A native of southwestern Indiana, Sarah Wolfe has lived and studied in Savannah, GA (Savannah College of Art and Design), Bellingham, Washington, and Bloomington, Indiana. A former and forever-recovering restaurant owner (Farmer's Daughter Bakery and Cafe in Princeton, In), she also currently teaches private art and cooking classes.

She has exhibited her artwork in Washington, California, Missouri, Illinois, and Indiana. She is a member of the 2021 On-Ramp Art Cohort of the Arts Council of Indiana. She is a contributing writer to the local magazine, "Life On the Wabash". When she's not covered in paint, dirt or bread dough she is tending to her family, dogs and garden. She serves on her local Historic Review Board and the First City Public Sculpture Committee.

Notes from “Saying What No One is Thinking”, The Open Space Gallery, Vincennes, Indiana.

Artist Sarah Wolfe gleans color and texture from the natural world to address reproductive frailty and environmental anxiety. Her current exploration in botanical and floral abstractions in the show, "Saying What No One is Thinking" is an effort to catch a glimpse of our natural world from a near childish perspective. These works are created with a deliberate spontaneity and emphasis on color, texture and form. The circumstances of 2020 called for a detour from other works. While her anatomical hearts and sculptural pieces will remain on her continuum, these paintings are a specific response to feeling separate from the outer world and reflect a desire to focus only on the "fun parts" of painting for her. Eliminating all form and tedium allowed for pure, colorful expression. Using only a palette knife avoided the irritation of washing brushes and the constant worry of any working mother--that she would be interrupted with a wet brush in hand.

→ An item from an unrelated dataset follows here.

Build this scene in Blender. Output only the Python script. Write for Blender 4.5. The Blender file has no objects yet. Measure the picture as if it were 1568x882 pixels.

As is often the case with abstract works, the human eye will insist on finding a form, shape or texture it can relate to and understand. The viewer is at liberty to see what they like, where they like. However, none of these painted works have any representational intent or purpose. They are merely paint on canvas and composed with as much joy and abandonment as possible. As the viewer, you have complete permission to interpret what is in front of you. These pieces have been described as "erotic piles of laundry", "alien transmissions" and "a childhood memory of laying down in a flower patch at dusk". While her various mediums may seem disparate, the theme remains the same: to glean and interpret color and texture from the external world, and attempt to make sense of the artist's own (internal) reproductive failings and (external) environmental anxieties.